The Musician’s Advocate
Every year in his Intro to Music Business class, George Howard asks students how many believe that if they signed with a major label, the contract would be fair. “No hands show,” he says. Then, he asks students how many of them would sign a deal if an A&R person from a major label walked into the room and offered one. “And 80 percent of hands in the room go up,” says Howard. “It just shows me that they don’t like their options, but they don’t know what the others are.”
Howard, a professor of music business, has spent his career trying to change that. “My purpose is to help musicians create and maintain successful careers on their own terms,” he says. “I’ve been tilting at that windmill since I started putting out records from my college dorm room.” Often, that has meant employing new technological innovations to change the terms of engagement. Last December, Newsweek named him one of “America’s 50 greatest disruptors.” In the late 1990s, he was president of Rykodisc, then the first CD-only independent record label; in the early 2000s, he cofounded TuneCore to license music over the web.

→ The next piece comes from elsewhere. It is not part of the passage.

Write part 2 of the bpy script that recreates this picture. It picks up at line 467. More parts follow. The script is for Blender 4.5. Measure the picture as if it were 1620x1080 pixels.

His latest ventures employ blockchains, decentralized and encrypted computer databases, to increase transparency for artists and help them monetize their works and connect directly with their fans. “My analogy is that licensing music in 2022 is like booking travel in 1975—it’s full of intermediaries,” says Howard, author of Everything in Its Right Place: How Blockchain Technology Will Lead to a More Transparent Music Industry. “Artists don’t really have any control.” The way contracts are set up on streaming platforms such as Spotify and Amazon Music, some big-name artists make lots of money while the majority of artists make little—and the labels sit back and rake in the passive income.
Howard created a licensing platform for student musicians at Berklee called RAIDAR (Rights and Asset Information in Decentralized, Authoritative Repositories), using a carbon-neutral blockchain called Algorand. Once information is put onto a blockchain, it cannot be removed, creating an accurate record of ownership; in addition, a blockchain can employ “smart contracts” that automatically process transactions according to set rules. “A student can set the price and terms for a song, and so long as a buyer agrees to it, the contract will unlock,” Howard explains. The platform will allow students to directly license their content for student films, video games, and other projects.
Howard is now working on broadening this licensing arrangement to a commercial platform called Dequency, which would be open to any artist. In another project, the Song That Owns Itself (STOI), artists distribute ownership tokens for a song to fans, who sell and distribute these tokens and split the profit. A blockchain keeps track of transactions, so artists can get to know their most loyal fans and reward them with perks such as advance concert ticket sales or “Ask Me Anything” sessions with the band. Already, the project has worked with such artists as Superposition and Darryl "DMC" McDaniels (of Run-DMC fame).
Howard develops and invests in these ventures while at the same time teaching classes at Berklee such Music + the Blockchain, hoping he can inspire students to become music entrepreneurs themselves. “I’m proud to be part of an institution that allows me flexibility to try something at a time when most other academic institutions would be like, ‘Well, we don’t know what this is; we’re going to stay away from it,’” he says. Ultimately, he hopes blockchain technology will catch on in the music-licensing industry more broadly, so everyone will be more accurately and justly compensated. “But especially independent artists,” he says. “It’s to them my heart is obviously biased.”
This article appeared in the fall/winter 2022 issue of Berklee Today.